Nestlé will use the resulting cash to carry out an expanded share buyback programme, repurchasing SFr20bn of its own shares in 2022-24, though this could be adjusted in the event of large acquisitions. L’Oréal is paying €400 a share in the transaction, a discount of 5.8 per cent to Tuesday’s closing price, for what amounts to 4 per cent of its share capital. It will cancel the shares.

The stake dates back to 1974, when Nestlé first bought into L’Oréal at the request of Liliane Bettencourt, the daughter of L’Oréal founder Eugène Schueller, with the aim of preventing a potential nationalisation of the company by France’s Socialists.

The holding came under scrutiny in 2017 after the death of Bettencourt, which analysts said could be a catalyst for a shake-up of L’Oréal’s share capital. The following year L’Oréal’s then chief executive, Jean-Paul Agon, said that if Nestlé wanted to sell its stake, L’Oréal would be a buyer and “we have what it takes” to do so.

L’Oréal said that following the latest transaction, the stake in the cosmetics group held by the Bettencourt Meyers family would increase from 33.3 per cent to 34.7 per cent, but that France’s financial regulator had agreed to waive the normal requirement for a takeover offer once a given shareholder owns more than a third of a public company. Nestlé’s stake falls from 23.3 per cent.

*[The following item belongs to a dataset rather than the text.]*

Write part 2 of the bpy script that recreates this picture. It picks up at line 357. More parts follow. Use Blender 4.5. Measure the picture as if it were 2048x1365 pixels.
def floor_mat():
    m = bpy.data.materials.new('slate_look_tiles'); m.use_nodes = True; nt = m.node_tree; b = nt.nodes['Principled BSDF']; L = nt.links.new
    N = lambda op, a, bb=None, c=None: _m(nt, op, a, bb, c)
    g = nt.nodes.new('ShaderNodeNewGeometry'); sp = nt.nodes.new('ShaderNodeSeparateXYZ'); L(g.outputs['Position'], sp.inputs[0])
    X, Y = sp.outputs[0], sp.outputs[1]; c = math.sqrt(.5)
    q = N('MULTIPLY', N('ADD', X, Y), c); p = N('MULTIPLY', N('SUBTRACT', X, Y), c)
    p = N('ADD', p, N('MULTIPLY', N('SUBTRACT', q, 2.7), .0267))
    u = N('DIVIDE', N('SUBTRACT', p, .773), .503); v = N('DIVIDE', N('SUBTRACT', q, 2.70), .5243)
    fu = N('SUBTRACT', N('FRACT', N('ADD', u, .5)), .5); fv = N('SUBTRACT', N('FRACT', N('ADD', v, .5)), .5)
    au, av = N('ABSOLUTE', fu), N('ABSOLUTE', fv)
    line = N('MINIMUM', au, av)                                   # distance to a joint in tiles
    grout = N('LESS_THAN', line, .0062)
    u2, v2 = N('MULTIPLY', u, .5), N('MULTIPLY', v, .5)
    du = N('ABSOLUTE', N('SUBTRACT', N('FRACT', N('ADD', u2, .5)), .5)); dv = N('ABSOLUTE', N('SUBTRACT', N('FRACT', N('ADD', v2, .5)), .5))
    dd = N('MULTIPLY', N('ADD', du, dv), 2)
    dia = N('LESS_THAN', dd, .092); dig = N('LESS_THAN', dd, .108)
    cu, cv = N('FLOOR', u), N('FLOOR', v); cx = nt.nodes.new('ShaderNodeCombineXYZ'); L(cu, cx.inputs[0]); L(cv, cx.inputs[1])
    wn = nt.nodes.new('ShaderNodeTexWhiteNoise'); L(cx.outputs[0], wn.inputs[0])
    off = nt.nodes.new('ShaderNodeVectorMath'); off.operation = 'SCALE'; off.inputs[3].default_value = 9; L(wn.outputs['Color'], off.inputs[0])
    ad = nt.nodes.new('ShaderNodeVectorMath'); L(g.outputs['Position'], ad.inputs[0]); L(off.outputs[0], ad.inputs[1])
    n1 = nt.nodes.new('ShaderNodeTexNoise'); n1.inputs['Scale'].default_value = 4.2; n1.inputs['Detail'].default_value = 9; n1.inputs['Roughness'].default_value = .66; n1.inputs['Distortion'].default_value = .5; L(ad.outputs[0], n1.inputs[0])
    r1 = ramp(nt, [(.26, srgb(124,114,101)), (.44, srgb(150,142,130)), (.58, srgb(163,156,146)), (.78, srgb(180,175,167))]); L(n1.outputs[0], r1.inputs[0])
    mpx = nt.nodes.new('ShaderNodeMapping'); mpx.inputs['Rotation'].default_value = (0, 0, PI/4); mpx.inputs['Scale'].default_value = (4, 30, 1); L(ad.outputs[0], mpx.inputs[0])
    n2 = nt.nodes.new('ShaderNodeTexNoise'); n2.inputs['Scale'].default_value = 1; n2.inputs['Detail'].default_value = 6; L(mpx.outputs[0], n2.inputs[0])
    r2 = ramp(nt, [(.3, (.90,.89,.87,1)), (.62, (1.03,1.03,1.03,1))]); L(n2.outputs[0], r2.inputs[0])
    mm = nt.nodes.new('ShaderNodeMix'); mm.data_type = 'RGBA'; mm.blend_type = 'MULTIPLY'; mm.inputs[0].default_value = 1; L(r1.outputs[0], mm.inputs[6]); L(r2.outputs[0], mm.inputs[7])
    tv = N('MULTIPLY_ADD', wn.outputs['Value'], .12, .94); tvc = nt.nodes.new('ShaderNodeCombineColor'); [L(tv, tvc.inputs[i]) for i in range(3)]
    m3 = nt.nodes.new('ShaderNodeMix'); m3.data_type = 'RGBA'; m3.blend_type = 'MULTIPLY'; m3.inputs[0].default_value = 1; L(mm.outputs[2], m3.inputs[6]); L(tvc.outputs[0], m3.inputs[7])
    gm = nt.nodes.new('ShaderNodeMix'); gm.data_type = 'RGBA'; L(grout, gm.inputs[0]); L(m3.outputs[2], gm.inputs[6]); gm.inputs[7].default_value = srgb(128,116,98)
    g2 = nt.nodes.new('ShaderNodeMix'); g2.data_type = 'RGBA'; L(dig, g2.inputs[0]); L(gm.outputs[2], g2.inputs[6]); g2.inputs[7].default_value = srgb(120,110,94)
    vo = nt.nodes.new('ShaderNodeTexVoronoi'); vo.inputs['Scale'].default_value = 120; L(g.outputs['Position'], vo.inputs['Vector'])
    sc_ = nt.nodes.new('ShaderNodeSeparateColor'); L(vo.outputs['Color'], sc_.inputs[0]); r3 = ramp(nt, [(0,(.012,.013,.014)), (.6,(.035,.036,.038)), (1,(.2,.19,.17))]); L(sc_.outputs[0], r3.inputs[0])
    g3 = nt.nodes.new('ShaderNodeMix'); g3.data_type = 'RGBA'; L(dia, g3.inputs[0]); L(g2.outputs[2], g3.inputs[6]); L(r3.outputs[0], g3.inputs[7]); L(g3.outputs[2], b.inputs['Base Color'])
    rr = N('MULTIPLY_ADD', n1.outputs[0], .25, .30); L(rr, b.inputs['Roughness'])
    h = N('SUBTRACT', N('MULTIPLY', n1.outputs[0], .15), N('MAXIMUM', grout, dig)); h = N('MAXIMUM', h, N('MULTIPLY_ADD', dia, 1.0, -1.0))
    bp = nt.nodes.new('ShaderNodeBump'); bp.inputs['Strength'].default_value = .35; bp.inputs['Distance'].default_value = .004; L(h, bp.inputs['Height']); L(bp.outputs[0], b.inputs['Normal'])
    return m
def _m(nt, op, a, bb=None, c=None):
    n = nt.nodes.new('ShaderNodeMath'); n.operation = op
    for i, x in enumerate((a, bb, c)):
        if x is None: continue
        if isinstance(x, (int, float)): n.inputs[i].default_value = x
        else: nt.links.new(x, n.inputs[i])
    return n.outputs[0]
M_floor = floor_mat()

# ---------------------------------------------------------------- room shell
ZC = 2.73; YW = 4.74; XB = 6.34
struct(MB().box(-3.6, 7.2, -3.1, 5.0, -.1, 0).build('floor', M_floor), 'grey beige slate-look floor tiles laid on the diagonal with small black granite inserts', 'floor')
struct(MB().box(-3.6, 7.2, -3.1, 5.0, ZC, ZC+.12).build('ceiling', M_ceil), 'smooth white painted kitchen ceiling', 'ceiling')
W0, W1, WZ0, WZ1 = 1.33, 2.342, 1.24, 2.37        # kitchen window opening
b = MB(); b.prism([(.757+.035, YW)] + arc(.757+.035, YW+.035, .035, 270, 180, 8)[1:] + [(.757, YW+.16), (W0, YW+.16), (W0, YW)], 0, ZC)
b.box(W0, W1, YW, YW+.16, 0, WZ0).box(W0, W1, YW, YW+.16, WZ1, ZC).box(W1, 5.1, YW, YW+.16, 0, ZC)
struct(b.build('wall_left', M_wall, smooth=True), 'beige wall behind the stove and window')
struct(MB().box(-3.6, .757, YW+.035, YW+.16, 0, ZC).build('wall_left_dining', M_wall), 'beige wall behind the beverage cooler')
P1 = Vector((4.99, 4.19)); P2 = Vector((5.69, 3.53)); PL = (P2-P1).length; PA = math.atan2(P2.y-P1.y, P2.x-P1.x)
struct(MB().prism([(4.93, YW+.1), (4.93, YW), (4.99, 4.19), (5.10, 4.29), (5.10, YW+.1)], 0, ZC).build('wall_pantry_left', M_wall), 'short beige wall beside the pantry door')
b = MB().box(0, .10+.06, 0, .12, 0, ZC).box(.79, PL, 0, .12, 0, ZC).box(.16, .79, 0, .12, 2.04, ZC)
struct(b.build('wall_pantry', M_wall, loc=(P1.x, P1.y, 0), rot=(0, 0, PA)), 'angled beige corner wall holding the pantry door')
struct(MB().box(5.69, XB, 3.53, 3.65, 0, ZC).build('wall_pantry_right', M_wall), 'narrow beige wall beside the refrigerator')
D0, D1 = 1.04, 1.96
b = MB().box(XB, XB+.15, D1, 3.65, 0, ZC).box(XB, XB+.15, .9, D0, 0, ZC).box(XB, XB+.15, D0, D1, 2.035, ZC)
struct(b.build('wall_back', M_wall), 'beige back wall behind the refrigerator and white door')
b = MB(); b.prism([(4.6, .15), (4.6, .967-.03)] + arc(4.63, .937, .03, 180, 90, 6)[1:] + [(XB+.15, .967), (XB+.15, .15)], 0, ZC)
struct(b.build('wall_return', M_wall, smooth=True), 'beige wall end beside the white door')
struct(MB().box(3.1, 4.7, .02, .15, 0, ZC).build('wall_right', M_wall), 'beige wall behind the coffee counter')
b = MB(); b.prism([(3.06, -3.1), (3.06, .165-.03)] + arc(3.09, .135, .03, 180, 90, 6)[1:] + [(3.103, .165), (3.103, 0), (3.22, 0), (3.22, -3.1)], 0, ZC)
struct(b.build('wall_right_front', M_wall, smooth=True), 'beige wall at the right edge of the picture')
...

Shares in Nestlé, which makes brands from Purina pet food to Nescafé, were up 1.5 per cent to SFr123.70 in morning trading, while shares in L’Oréal rose 0.6 per cent to €427.35.

Martin Deboo, analyst at Jefferies, said the transaction “reduces Nestlé’s exposure to L’Oréal, which at [about 16 per cent] of its market cap pre-transaction was becoming troublingly high. It makes L’Oréal’s balance sheet somewhat more efficient, while keeping ownership ‘in the family’.

“It puts another tick on the scoresheet of Mark Schneider’s seemingly inexorable transformation programme at Nestlé. The question on our minds . . . is whether this is merely a one-off, or the start of a phased exit from L’Oréal by Nestlé, unfolding over the coming years.”